Ventilation and heat exchange characteristics in high geotemperature tunnels considering buoyancy-driven flow and groundwater flow

Abstract Recently, an increasing number of tunnels were constructed in high-geotemperature regions and threatened with heat hazards, leading to an urgent required to analyze heat exchange characteristics and manage underground environment in these tunnels. To obtain the actual airflow and temperature field of high-temperature tunnel, a full coupled three-dimensional model incorporated with buoyancy flow was established describing the dynamic heat transfer process. The influence of buoyancy flow on temperature field in the radial and longitudinal direction of tunnel has been investigated respectively.

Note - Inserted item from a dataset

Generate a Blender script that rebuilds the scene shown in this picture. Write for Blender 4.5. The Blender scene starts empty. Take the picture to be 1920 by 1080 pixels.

Accounting for the buoyant effect is crucial to heat conduction and convection within tunnel, and it cannot be ignored in predicting air temperature with a large temperature difference tunnel. Additionally, this study highlights the significant effect of the presence and magnitude of groundwater flow on temperature variations and heat transfer of tunnel. When the magnitude of groundwater flow is larger than 0.01 m/d, the groundwater condition will significantly influence the temperature distribution of surrounding rock and airflow. The groundwater flow increases the temperature difference of tunnel and induces a clearer buoyancy effect inside the tunnel. As the groundwater flow direction angle increases from 0° to 90°, the influence of groundwater on heat transfer of tunnel increases first and then stabilizes. The longer the length of the seepage region is, the larger the average temperature at tunnel exit is, and the slower the temperature decreases with time. Furthermore, an orthogonal test was performed to investigate the influence degree of major factors on heat exchange of tunnel through range analysis. This study supplements the existing numerical model and research, making it more accurate to predict the thermal environment of tunnel, and guides optimization of tunnel design.